(Dataset items)
_____
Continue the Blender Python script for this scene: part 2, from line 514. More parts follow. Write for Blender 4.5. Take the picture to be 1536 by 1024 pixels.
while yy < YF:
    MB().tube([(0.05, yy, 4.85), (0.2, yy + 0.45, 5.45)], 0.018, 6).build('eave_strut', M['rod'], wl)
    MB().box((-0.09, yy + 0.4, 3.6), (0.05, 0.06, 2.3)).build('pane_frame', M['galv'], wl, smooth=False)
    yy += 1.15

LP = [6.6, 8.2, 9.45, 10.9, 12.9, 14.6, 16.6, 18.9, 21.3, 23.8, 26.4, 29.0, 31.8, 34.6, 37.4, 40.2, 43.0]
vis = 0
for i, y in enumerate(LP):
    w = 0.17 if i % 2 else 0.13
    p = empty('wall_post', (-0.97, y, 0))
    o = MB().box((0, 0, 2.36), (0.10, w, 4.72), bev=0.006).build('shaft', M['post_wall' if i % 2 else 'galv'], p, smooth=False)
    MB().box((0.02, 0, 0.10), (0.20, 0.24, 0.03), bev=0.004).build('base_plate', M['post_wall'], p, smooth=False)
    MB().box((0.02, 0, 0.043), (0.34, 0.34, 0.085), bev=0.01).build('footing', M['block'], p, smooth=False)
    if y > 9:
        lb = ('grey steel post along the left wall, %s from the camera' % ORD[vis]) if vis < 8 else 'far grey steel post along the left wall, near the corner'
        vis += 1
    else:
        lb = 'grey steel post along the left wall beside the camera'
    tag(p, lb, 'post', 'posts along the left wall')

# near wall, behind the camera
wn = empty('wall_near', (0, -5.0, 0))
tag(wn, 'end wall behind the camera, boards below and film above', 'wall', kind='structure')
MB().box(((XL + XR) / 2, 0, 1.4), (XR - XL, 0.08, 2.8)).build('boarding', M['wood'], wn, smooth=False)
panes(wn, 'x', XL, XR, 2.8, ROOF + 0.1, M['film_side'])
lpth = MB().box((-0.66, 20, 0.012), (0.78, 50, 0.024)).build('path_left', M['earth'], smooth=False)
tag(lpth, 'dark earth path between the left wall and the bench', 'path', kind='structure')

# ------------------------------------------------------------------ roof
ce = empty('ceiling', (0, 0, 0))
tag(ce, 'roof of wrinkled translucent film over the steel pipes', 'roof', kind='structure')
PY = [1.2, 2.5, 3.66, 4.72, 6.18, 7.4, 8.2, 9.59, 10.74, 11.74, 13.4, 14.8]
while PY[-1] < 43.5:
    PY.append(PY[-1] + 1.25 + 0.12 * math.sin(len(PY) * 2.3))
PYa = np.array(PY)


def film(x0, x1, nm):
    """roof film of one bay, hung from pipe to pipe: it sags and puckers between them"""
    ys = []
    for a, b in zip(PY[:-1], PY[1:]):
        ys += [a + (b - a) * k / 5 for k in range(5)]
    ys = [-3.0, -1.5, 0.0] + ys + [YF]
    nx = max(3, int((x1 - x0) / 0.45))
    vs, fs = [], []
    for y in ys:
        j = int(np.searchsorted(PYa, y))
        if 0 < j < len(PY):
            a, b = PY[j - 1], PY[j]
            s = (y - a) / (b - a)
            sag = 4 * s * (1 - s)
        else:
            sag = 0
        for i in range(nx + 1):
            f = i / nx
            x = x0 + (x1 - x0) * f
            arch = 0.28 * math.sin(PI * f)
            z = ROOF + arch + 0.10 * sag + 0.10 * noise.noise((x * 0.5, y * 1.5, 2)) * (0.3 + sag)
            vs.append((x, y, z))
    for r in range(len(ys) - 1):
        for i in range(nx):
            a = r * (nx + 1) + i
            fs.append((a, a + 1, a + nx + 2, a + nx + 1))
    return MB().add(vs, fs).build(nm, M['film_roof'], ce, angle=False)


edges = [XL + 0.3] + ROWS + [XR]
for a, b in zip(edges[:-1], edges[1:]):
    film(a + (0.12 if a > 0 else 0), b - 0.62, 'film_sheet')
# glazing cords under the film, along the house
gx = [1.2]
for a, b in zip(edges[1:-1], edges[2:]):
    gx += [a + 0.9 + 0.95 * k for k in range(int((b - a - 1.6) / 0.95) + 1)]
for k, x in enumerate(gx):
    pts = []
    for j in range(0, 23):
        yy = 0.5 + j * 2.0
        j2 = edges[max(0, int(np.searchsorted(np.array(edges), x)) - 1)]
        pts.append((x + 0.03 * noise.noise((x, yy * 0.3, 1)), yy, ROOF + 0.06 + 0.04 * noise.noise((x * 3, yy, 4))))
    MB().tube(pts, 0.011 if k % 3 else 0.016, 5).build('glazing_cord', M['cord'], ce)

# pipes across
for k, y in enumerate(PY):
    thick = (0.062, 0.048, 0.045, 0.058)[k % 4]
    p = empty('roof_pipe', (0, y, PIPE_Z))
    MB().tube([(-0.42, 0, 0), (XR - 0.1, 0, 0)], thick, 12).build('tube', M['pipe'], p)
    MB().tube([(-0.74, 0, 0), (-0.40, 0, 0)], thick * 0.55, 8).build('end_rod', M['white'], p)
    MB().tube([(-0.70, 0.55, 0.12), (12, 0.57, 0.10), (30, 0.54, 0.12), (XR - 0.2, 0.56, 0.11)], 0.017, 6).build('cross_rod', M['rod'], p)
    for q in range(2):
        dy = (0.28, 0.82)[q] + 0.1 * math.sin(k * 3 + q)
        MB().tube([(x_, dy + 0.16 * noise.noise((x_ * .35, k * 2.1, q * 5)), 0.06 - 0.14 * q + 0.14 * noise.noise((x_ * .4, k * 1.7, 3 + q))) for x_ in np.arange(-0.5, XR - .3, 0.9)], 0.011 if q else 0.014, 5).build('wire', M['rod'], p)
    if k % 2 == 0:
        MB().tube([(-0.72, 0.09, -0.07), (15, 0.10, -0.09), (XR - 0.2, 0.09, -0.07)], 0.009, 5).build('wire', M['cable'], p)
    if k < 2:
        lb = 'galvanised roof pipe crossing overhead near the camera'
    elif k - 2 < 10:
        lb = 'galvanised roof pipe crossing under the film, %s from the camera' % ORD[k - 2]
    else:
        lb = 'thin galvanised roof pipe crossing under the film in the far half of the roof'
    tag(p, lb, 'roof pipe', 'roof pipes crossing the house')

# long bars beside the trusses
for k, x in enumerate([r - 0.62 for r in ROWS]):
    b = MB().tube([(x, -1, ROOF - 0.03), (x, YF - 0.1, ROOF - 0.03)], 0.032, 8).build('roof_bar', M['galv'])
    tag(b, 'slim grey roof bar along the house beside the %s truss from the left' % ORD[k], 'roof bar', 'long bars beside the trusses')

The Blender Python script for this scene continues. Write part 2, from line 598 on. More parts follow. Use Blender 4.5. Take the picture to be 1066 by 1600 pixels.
_____
EXERCISE:
Your task is to print the whole listing again exactly.

EXERCISE RESPONSE:
Continue the Blender Python script for this scene: part 2, from line 514. More parts follow. Write for Blender 4.5. Take the picture to be 1536 by 1024 pixels.
while yy < YF:
    MB().tube([(0.05, yy, 4.85), (0.2, yy + 0.45, 5.45)], 0.018, 6).build('eave_strut', M['rod'], wl)
    MB().box((-0.09, yy + 0.4, 3.6), (0.05, 0.06, 2.3)).build('pane_frame', M['galv'], wl, smooth=False)
    yy += 1.15

LP = [6.6, 8.2, 9.45, 10.9, 12.9, 14.6, 16.6, 18.9, 21.3, 23.8, 26.4, 29.0, 31.8, 34.6, 37.4, 40.2, 43.0]
vis = 0
for i, y in enumerate(LP):
    w = 0.17 if i % 2 else 0.13
    p = empty('wall_post', (-0.97, y, 0))
    o = MB().box((0, 0, 2.36), (0.10, w, 4.72), bev=0.006).build('shaft', M['post_wall' if i % 2 else 'galv'], p, smooth=False)
    MB().box((0.02, 0, 0.10), (0.20, 0.24, 0.03), bev=0.004).build('base_plate', M['post_wall'], p, smooth=False)
    MB().box((0.02, 0, 0.043), (0.34, 0.34, 0.085), bev=0.01).build('footing', M['block'], p, smooth=False)
    if y > 9:
        lb = ('grey steel post along the left wall, %s from the camera' % ORD[vis]) if vis < 8 else 'far grey steel post along the left wall, near the corner'
        vis += 1
    else:
        lb = 'grey steel post along the left wall beside the camera'
    tag(p, lb, 'post', 'posts along the left wall')

# near wall, behind the camera
wn = empty('wall_near', (0, -5.0, 0))
tag(wn, 'end wall behind the camera, boards below and film above', 'wall', kind='structure')
MB().box(((XL + XR) / 2, 0, 1.4), (XR - XL, 0.08, 2.8)).build('boarding', M['wood'], wn, smooth=False)
panes(wn, 'x', XL, XR, 2.8, ROOF + 0.1, M['film_side'])
lpth = MB().box((-0.66, 20, 0.012), (0.78, 50, 0.024)).build('path_left', M['earth'], smooth=False)
tag(lpth, 'dark earth path between the left wall and the bench', 'path', kind='structure')

# ------------------------------------------------------------------ roof
ce = empty('ceiling', (0, 0, 0))
tag(ce, 'roof of wrinkled translucent film over the steel pipes', 'roof', kind='structure')
PY = [1.2, 2.5, 3.66, 4.72, 6.18, 7.4, 8.2, 9.59, 10.74, 11.74, 13.4, 14.8]
while PY[-1] < 43.5:
    PY.append(PY[-1] + 1.25 + 0.12 * math.sin(len(PY) * 2.3))
PYa = np.array(PY)


def film(x0, x1, nm):
    """roof film of one bay, hung from pipe to pipe: it sags and puckers between them"""
    ys = []
    for a, b in zip(PY[:-1], PY[1:]):
        ys += [a + (b - a) * k / 5 for k in range(5)]
    ys = [-3.0, -1.5, 0.0] + ys + [YF]
    nx = max(3, int((x1 - x0) / 0.45))
    vs, fs = [], []
    for y in ys:
        j = int(np.searchsorted(PYa, y))
        if 0 < j < len(PY):
            a, b = PY[j - 1], PY[j]
            s = (y - a) / (b - a)
            sag = 4 * s * (1 - s)
        else:
            sag = 0
        for i in range(nx + 1):
            f = i / nx
            x = x0 + (x1 - x0) * f
            arch = 0.28 * math.sin(PI * f)
            z = ROOF + arch + 0.10 * sag + 0.10 * noise.noise((x * 0.5, y * 1.5, 2)) * (0.3 + sag)
            vs.append((x, y, z))
    for r in range(len(ys) - 1):
        for i in range(nx):
            a = r * (nx + 1) + i
            fs.append((a, a + 1, a + nx + 2, a + nx + 1))
    return MB().add(vs, fs).build(nm, M['film_roof'], ce, angle=False)


edges = [XL + 0.3] + ROWS + [XR]
for a, b in zip(edges[:-1], edges[1:]):
    film(a + (0.12 if a > 0 else 0), b - 0.62, 'film_sheet')
# glazing cords under the film, along the house
gx = [1.2]
for a, b in zip(edges[1:-1], edges[2:]):
    gx += [a + 0.9 + 0.95 * k for k in range(int((b - a - 1.6) / 0.95) + 1)]
for k, x in enumerate(gx):
    pts = []
    for j in range(0, 23):
        yy = 0.5 + j * 2.0
        j2 = edges[max(0, int(np.searchsorted(np.array(edges), x)) - 1)]
        pts.append((x + 0.03 * noise.noise((x, yy * 0.3, 1)), yy, ROOF + 0.06 + 0.04 * noise.noise((x * 3, yy, 4))))
    MB().tube(pts, 0.011 if k % 3 else 0.016, 5).build('glazing_cord', M['cord'], ce)

# pipes across
for k, y in enumerate(PY):
    thick = (0.062, 0.048, 0.045, 0.058)[k % 4]
    p = empty('roof_pipe', (0, y, PIPE_Z))
    MB().tube([(-0.42, 0, 0), (XR - 0.1, 0, 0)], thick, 12).build('tube', M['pipe'], p)
    MB().tube([(-0.74, 0, 0), (-0.40, 0, 0)], thick * 0.55, 8).build('end_rod', M['white'], p)
    MB().tube([(-0.70, 0.55, 0.12), (12, 0.57, 0.10), (30, 0.54, 0.12), (XR - 0.2, 0.56, 0.11)], 0.017, 6).build('cross_rod', M['rod'], p)
    for q in range(2):
        dy = (0.28, 0.82)[q] + 0.1 * math.sin(k * 3 + q)
        MB().tube([(x_, dy + 0.16 * noise.noise((x_ * .35, k * 2.1, q * 5)), 0.06 - 0.14 * q + 0.14 * noise.noise((x_ * .4, k * 1.7, 3 + q))) for x_ in np.arange(-0.5, XR - .3, 0.9)], 0.011 if q else 0.014, 5).build('wire', M['rod'], p)
    if k % 2 == 0:
        MB().tube([(-0.72, 0.09, -0.07), (15, 0.10, -0.09), (XR - 0.2, 0.09, -0.07)], 0.009, 5).build('wire', M['cable'], p)
    if k < 2:
        lb = 'galvanised roof pipe crossing overhead near the camera'
    elif k - 2 < 10:
        lb = 'galvanised roof pipe crossing under the film, %s from the camera' % ORD[k - 2]
    else:
        lb = 'thin galvanised roof pipe crossing under the film in the far half of the roof'
    tag(p, lb, 'roof pipe', 'roof pipes crossing the house')

# long bars beside the trusses
for k, x in enumerate([r - 0.62 for r in ROWS]):
    b = MB().tube([(x, -1, ROOF - 0.03), (x, YF - 0.1, ROOF - 0.03)], 0.032, 8).build('roof_bar', M['galv'])
    tag(b, 'slim grey roof bar along the house beside the %s truss from the left' % ORD[k], 'roof bar', 'long bars beside the trusses')

The Blender Python script for this scene continues. Write part 2, from line 598 on. More parts follow. Use Blender 4.5. Take the picture to be 1066 by 1600 pixels.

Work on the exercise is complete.